I can think this is because it is an act that is supposed to entail the following:
shared reproductive interests
shared financial interests
at least some pair bonding (Oxytocin makes you love your kdis and love your romantic partner, in extreme cases enough to be willing to sacrifice yourself)
To me, those things are implied by the “non-betrayal” stance. Agreement on childbearing, shared financial interest, and pair bonding (i.e. shared emotional interest) are consequences of the fundamental agreement not to betray. As you note, each of those could be achieved without marriage—but most people act as if this were not possible. I’m just as confused as you.
That is different from noting the incidental benefits of legal marriage—if I die without a will, my wife gets my property. To achieve the same effect without marriage, I’d have to actually create a will. And so on for all the legal rights I want my wife to have (e.g. de facto legal guardian if I am incapacitated). But I want my wife to have those rights because of the non-betrayal stance, and if that wasn’t our relationship, I wouldn’t want her to have those rights.
Ok fair enough, can you propose a better way to ask?
Ask as if you did not already have a presumption about what the answer should be. Telling people they’re idiots unless they agree with you will only convince them you are someone they do not want to talk to.
Your latest reformulation is better—the key substitution is “do” instead of “would”. The second and third bullet points are absolutely fine, but in the first and in the final paragraph you’re still sticking your own oar in with “considering its high costs and dubious benefits” and “shock people into thinking about it beyond cached thoughts”. There are, as it happens, people who have thought carefully about what arrangement they want to make on these matters, and without having to be told about cached thoughts either, but you will never hear them with that approach.
Ok fair enough, can you propose a better way to ask?
I was interested in the following:
Why do so few people who want to get married question the wisdom of such a step considering its high costs and dubious benefits (in comparison to say cohabitation)?
Why do people in general want to get married? (this is different from the question of whether it is rational to marry)
Is it rational for most people who marry to do so?
I was not specifically interested in why Alicorn wanted to get married. I did want to provoke, maybe even shock people into thinking about it beyond cached thoughts.
When I got married, I thought about this a little, and I concluded that marriage (but not cohabitation) would:
Create a partner with a non-betrayal stance towards me (i.e. would not defect against me in a one-shot Prisoner’s dilemma game).
Signal to others that I and partner had a non-betrayal stance towards each other.
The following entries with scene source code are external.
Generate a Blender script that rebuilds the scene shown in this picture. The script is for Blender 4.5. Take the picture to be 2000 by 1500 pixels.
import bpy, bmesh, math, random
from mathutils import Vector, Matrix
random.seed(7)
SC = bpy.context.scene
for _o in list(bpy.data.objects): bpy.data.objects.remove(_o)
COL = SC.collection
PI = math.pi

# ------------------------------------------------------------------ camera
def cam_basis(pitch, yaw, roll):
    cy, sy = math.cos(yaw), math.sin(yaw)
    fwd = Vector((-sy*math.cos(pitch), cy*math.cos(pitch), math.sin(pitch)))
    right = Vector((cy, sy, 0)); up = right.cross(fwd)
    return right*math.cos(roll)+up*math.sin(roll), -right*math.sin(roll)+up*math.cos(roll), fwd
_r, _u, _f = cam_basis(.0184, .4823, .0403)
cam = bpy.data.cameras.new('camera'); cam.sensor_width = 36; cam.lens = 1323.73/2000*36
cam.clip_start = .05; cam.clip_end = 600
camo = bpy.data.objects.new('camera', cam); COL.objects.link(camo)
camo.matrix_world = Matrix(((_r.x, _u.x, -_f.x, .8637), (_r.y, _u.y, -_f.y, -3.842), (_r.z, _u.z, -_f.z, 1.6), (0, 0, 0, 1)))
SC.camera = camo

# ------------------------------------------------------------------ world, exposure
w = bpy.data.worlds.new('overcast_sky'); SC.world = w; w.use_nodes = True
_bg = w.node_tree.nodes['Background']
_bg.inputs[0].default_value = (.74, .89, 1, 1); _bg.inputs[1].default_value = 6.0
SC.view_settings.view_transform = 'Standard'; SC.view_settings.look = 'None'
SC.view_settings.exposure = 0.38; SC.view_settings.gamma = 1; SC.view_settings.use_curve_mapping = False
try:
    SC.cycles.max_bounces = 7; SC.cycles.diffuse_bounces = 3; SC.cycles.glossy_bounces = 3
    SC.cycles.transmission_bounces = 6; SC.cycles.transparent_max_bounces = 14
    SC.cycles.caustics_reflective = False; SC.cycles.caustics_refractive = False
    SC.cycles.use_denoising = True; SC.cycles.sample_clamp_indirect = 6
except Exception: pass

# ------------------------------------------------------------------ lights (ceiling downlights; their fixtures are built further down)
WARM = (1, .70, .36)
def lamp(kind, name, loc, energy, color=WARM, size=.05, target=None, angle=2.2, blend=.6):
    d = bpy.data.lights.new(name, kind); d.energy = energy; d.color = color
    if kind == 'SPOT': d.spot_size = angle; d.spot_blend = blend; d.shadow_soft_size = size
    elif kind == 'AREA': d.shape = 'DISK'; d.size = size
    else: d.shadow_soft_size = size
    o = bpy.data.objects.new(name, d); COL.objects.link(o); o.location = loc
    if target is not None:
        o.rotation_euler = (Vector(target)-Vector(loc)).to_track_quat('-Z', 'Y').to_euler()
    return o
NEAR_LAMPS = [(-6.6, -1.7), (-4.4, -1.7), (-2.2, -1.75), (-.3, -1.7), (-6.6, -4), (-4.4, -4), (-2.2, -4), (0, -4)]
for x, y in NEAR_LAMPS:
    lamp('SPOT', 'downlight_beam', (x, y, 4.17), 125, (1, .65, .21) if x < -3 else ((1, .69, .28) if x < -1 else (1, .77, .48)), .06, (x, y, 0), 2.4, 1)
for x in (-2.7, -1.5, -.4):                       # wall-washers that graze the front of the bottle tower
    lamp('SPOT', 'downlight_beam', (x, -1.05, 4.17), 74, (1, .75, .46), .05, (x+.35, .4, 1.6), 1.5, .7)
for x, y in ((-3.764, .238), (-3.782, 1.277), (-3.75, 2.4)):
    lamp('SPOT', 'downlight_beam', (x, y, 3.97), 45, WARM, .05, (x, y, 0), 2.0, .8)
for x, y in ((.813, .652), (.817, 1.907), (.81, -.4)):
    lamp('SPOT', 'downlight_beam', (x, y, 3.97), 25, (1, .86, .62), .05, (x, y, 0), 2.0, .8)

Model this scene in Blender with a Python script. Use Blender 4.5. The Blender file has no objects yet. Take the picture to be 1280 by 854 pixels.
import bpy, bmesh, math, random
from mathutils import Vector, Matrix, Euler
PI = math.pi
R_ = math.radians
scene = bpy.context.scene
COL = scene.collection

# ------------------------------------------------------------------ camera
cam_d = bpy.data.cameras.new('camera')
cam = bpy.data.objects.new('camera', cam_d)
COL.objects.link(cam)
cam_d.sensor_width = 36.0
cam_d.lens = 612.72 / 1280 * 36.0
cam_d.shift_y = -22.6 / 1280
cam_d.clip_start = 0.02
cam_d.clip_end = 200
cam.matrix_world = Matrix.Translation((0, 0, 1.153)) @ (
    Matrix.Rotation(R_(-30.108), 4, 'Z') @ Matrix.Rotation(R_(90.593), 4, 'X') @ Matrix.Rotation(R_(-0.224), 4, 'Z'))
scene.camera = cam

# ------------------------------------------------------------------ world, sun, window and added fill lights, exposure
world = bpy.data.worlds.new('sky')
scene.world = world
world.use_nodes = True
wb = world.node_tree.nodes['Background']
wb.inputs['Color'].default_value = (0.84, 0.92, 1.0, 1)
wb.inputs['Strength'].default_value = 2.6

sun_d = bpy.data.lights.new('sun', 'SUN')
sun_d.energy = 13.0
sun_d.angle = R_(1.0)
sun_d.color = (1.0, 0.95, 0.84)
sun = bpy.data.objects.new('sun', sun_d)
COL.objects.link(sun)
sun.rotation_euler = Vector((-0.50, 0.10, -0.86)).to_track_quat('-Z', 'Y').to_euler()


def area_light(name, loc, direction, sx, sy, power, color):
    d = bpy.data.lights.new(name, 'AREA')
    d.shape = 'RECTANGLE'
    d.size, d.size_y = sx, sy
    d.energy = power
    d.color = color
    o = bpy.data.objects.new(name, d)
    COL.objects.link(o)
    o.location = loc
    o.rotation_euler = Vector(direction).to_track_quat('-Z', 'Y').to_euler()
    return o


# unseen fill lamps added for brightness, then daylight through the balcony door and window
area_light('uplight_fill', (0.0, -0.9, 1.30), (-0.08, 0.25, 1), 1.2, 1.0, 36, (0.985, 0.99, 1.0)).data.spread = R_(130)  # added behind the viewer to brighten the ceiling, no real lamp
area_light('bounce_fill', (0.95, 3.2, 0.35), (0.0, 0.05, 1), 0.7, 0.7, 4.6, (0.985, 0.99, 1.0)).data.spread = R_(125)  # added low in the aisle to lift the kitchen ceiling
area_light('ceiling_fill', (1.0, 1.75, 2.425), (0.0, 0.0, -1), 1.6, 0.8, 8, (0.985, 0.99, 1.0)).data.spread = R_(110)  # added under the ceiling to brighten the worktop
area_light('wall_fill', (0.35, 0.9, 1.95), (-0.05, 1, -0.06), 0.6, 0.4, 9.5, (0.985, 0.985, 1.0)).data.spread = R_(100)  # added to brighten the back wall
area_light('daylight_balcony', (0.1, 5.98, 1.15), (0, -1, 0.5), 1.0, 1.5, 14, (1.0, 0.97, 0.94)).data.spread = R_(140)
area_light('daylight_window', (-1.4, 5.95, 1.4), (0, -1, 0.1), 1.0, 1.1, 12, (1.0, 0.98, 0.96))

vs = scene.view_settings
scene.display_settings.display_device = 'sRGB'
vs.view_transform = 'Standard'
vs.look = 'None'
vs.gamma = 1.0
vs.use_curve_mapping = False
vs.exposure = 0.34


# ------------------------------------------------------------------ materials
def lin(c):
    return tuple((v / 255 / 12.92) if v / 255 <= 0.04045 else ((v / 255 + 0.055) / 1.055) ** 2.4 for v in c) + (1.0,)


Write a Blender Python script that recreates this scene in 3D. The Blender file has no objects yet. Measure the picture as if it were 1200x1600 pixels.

It’s an interesting question why marriage is able to create that first effect, and I don’t have a good answer. I do think that many people go into marriage without thinking of these considerations, and I think that is a mistake. In other words, I think that the answer to your third question is no. But that depends on society’s tolerance of cohabitation, which wasn’t always society’s attitude.
I can think this is because it is an act that is supposed to entail the following:
shared reproductive interests
shared financial interests
at least some pair bonding (Oxytocin makes you love your kdis and love your romantic partner, in extreme cases enough to be willing to sacrifice yourself)
To me, those things are implied by the “non-betrayal” stance. Agreement on childbearing, shared financial interest, and pair bonding (i.e. shared emotional interest) are consequences of the fundamental agreement not to betray. As you note, each of those could be achieved without marriage—but most people act as if this were not possible. I’m just as confused as you.
That is different from noting the incidental benefits of legal marriage—if I die without a will, my wife gets my property. To achieve the same effect without marriage, I’d have to actually create a will. And so on for all the legal rights I want my wife to have (e.g. de facto legal guardian if I am incapacitated). But I want my wife to have those rights because of the non-betrayal stance, and if that wasn’t our relationship, I wouldn’t want her to have those rights.
Ask as if you did not already have a presumption about what the answer should be. Telling people they’re idiots unless they agree with you will only convince them you are someone they do not want to talk to.
Your latest reformulation is better—the key substitution is “do” instead of “would”. The second and third bullet points are absolutely fine, but in the first and in the final paragraph you’re still sticking your own oar in with “considering its high costs and dubious benefits” and “shock people into thinking about it beyond cached thoughts”. There are, as it happens, people who have thought carefully about what arrangement they want to make on these matters, and without having to be told about cached thoughts either, but you will never hear them with that approach.